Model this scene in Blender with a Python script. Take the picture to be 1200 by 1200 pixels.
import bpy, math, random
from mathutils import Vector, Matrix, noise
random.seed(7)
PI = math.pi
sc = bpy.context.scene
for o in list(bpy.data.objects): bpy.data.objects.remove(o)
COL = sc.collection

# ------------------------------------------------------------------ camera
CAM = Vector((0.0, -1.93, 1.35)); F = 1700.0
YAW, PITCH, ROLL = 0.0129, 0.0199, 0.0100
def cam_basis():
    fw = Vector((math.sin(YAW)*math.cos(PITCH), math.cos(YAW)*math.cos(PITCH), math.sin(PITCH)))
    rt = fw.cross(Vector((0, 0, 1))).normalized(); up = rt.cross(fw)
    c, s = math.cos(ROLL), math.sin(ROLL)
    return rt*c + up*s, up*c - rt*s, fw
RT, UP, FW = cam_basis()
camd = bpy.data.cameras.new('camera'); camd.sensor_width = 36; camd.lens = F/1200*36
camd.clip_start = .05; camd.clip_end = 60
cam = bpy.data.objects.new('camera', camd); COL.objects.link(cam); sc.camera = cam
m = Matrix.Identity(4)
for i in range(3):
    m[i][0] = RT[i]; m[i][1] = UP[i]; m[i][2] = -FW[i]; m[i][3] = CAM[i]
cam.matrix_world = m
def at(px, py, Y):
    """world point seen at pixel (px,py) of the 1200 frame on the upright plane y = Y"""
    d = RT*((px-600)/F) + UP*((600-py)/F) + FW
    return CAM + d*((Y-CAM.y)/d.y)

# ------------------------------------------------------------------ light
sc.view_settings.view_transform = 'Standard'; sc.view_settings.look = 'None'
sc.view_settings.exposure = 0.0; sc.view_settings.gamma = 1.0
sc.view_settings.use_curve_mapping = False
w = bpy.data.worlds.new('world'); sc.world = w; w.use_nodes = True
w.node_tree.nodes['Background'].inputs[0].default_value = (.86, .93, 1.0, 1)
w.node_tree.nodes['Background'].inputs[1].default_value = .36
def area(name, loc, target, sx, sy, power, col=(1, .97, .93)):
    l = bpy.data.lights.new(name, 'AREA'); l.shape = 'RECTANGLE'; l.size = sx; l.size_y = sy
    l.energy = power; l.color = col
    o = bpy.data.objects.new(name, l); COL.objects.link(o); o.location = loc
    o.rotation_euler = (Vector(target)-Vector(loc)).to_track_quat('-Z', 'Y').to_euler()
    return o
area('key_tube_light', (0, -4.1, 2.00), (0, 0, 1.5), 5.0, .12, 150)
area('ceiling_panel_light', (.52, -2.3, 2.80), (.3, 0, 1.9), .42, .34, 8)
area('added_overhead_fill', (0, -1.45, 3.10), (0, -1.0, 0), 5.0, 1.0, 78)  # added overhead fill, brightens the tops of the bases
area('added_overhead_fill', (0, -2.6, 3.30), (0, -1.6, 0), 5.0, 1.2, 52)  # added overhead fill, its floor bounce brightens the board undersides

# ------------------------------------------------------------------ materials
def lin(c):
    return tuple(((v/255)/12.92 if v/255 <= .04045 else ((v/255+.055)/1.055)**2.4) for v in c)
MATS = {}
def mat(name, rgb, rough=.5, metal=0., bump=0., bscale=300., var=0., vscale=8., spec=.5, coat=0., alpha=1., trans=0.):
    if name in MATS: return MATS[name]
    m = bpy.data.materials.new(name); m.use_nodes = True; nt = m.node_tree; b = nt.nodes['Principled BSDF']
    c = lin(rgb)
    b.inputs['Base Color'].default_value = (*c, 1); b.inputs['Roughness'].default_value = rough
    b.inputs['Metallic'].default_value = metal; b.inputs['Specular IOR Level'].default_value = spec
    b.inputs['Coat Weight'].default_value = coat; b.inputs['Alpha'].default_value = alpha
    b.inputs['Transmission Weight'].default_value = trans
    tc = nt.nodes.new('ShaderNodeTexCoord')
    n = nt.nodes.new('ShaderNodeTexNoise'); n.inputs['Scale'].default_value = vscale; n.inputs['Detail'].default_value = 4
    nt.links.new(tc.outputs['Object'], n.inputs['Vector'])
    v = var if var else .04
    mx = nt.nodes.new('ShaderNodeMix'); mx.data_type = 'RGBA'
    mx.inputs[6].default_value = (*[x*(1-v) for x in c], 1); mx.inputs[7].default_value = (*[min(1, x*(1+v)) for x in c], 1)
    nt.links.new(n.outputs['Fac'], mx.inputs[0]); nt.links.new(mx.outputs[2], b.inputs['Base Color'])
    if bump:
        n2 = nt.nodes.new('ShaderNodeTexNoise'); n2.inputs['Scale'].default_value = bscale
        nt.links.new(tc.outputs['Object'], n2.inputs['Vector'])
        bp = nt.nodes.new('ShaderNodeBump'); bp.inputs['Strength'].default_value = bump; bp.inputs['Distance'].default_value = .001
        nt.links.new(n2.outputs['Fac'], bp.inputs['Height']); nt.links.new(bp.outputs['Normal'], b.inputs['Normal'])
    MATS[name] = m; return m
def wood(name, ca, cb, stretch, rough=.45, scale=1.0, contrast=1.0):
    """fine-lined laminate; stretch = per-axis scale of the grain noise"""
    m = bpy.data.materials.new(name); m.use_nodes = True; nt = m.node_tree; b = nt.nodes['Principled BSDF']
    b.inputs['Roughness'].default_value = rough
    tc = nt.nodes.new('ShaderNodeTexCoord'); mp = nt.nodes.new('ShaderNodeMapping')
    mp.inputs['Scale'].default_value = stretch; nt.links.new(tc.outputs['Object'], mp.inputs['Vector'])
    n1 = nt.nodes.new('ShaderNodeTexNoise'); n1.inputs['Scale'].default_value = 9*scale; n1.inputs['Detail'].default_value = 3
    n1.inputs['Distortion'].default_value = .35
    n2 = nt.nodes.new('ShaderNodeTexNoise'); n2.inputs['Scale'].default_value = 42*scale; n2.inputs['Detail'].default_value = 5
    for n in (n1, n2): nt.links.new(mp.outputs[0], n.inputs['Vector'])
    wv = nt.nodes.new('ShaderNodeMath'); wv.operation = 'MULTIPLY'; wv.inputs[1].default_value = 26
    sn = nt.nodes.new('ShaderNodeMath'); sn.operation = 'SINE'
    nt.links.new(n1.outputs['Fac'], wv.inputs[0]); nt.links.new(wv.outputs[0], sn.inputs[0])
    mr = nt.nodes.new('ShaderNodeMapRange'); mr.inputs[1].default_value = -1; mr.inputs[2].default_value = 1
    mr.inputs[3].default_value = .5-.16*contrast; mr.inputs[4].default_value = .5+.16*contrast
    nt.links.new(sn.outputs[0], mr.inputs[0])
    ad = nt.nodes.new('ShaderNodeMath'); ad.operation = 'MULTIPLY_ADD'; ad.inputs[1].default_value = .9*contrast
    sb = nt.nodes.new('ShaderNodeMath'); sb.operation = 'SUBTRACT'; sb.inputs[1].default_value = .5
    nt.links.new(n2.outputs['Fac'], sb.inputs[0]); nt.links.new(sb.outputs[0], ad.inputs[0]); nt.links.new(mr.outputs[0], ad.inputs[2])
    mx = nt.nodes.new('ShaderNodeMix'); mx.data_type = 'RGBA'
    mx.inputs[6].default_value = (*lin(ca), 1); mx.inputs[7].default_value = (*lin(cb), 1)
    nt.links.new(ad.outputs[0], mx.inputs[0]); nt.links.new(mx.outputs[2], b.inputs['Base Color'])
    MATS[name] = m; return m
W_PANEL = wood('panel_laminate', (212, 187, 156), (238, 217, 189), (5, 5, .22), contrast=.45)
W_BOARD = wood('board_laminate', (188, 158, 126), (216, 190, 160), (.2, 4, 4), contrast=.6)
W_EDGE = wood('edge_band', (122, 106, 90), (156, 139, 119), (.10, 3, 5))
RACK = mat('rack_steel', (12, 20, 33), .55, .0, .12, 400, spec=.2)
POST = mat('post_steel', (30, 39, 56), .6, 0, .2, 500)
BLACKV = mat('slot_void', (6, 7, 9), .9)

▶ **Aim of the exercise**
Using the data above, restate word for word the lines from its opening line through the line that contains "COL = sc.collection", and no more.

▶ **Finished exercise**
Model this scene in Blender with a Python script. Take the picture to be 1200 by 1200 pixels.
import bpy, math, random
from mathutils import Vector, Matrix, noise
random.seed(7)
PI = math.pi
sc = bpy.context.scene
for o in list(bpy.data.objects): bpy.data.objects.remove(o)
COL = sc.collection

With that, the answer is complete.